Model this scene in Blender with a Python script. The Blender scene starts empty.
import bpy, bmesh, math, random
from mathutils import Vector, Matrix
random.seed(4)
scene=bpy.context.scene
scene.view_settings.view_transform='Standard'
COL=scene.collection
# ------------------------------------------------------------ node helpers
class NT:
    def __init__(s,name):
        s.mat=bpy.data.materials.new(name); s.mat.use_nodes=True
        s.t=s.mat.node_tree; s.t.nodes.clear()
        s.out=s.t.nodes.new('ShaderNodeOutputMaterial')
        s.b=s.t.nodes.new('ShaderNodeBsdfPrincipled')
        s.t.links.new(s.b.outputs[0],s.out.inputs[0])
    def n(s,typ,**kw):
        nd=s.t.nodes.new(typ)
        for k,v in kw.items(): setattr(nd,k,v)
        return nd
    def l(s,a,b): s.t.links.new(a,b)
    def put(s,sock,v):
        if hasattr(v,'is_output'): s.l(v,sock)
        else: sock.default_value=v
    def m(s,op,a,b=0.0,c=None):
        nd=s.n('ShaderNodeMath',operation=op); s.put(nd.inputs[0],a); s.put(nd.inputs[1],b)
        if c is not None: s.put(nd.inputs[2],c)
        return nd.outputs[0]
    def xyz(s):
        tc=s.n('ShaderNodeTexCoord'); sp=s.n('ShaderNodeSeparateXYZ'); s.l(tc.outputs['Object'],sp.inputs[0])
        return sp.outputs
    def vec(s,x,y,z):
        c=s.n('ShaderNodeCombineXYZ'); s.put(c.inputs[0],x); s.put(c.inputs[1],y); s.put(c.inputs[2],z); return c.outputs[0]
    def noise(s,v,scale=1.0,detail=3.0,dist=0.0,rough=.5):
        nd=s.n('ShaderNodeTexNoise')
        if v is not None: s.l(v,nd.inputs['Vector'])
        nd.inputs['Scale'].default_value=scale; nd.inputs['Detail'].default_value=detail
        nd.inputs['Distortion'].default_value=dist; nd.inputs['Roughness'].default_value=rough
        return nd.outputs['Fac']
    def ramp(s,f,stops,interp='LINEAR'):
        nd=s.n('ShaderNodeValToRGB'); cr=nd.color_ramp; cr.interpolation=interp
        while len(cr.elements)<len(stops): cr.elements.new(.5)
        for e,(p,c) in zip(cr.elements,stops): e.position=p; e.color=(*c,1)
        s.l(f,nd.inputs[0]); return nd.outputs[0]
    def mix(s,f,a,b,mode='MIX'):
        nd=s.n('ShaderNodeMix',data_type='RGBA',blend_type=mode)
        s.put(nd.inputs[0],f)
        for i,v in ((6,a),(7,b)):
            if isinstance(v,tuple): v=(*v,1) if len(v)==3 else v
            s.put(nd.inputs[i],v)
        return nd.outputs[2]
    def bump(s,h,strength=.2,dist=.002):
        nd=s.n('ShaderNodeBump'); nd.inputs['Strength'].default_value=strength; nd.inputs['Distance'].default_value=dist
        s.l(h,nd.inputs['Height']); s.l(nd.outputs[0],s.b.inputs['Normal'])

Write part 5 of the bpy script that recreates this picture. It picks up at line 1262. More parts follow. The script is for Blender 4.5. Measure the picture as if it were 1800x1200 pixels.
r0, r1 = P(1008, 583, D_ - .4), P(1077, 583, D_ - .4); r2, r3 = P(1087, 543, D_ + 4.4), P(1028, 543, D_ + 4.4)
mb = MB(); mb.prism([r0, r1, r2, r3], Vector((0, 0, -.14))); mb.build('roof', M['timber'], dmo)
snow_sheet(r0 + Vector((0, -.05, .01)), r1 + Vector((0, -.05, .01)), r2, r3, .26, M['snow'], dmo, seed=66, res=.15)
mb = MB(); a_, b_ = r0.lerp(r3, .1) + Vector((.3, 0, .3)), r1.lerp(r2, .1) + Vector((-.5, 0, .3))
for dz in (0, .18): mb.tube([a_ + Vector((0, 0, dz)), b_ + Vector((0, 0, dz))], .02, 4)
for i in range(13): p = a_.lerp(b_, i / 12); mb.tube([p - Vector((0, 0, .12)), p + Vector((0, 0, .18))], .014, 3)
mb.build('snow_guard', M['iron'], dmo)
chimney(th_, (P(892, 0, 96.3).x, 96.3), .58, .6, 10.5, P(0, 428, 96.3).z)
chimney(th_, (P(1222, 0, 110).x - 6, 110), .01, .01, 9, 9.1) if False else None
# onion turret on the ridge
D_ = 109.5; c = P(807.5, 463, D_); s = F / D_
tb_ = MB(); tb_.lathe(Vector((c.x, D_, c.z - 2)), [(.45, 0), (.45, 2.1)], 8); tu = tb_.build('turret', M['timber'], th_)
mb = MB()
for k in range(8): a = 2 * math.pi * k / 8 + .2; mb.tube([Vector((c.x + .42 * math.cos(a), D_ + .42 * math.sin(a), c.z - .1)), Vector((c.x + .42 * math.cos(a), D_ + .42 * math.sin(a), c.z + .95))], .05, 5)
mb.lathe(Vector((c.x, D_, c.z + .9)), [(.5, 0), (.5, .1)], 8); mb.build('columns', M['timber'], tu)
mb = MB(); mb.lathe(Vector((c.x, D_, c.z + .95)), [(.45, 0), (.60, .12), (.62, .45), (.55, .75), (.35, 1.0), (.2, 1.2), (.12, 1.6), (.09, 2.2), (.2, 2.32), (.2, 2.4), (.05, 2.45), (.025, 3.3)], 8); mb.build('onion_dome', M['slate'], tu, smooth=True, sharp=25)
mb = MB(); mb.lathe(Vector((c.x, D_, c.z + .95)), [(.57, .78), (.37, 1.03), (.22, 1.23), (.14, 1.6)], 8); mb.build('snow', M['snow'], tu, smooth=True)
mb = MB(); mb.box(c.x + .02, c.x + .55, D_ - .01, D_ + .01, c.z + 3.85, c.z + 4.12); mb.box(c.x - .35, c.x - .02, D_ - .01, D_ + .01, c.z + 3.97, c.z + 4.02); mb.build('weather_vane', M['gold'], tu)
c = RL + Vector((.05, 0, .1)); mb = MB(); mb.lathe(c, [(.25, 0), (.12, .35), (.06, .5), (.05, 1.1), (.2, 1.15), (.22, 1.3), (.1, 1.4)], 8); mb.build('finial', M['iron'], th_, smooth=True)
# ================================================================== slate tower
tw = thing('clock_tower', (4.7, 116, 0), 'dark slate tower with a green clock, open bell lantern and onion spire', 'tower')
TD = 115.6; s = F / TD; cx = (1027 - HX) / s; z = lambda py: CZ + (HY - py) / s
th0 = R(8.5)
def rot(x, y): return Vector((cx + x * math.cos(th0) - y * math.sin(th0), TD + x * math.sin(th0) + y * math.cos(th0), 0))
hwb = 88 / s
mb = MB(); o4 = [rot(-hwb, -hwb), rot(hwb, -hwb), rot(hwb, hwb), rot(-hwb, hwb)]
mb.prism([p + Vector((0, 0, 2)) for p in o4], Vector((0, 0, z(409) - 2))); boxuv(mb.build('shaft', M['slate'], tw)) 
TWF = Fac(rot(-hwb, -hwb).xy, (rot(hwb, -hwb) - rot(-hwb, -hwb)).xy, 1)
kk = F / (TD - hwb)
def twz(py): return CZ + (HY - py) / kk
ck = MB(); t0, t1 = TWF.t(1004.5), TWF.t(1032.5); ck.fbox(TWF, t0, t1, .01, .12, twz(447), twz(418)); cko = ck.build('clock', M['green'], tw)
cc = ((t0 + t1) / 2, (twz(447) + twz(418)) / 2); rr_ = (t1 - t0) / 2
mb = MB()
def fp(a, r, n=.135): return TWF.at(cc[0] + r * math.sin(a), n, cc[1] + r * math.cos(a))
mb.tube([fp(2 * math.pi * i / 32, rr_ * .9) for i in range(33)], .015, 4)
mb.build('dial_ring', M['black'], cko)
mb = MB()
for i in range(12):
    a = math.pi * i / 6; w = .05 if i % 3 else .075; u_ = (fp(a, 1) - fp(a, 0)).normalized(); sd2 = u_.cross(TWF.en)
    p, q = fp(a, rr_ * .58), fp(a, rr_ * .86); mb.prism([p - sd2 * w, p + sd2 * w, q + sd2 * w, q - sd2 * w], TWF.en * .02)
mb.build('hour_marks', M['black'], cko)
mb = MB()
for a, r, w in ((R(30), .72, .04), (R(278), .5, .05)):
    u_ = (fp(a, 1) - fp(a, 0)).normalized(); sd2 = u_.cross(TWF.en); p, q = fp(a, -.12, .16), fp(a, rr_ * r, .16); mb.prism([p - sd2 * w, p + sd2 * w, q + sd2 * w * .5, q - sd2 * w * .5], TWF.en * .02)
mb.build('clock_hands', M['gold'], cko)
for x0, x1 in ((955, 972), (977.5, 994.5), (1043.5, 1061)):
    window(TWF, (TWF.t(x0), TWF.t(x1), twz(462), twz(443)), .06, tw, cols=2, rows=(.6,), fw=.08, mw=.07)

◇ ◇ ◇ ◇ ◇

=== Task directions ===
Where a line contains the string "with", extract that line.

=== Output for this task ===
Model this scene in Blender with a Python script. The Blender scene starts empty.
tw = thing('clock_tower', (4.7, 116, 0), 'dark slate tower with a green clock, open bell lantern and onion spire', 'tower')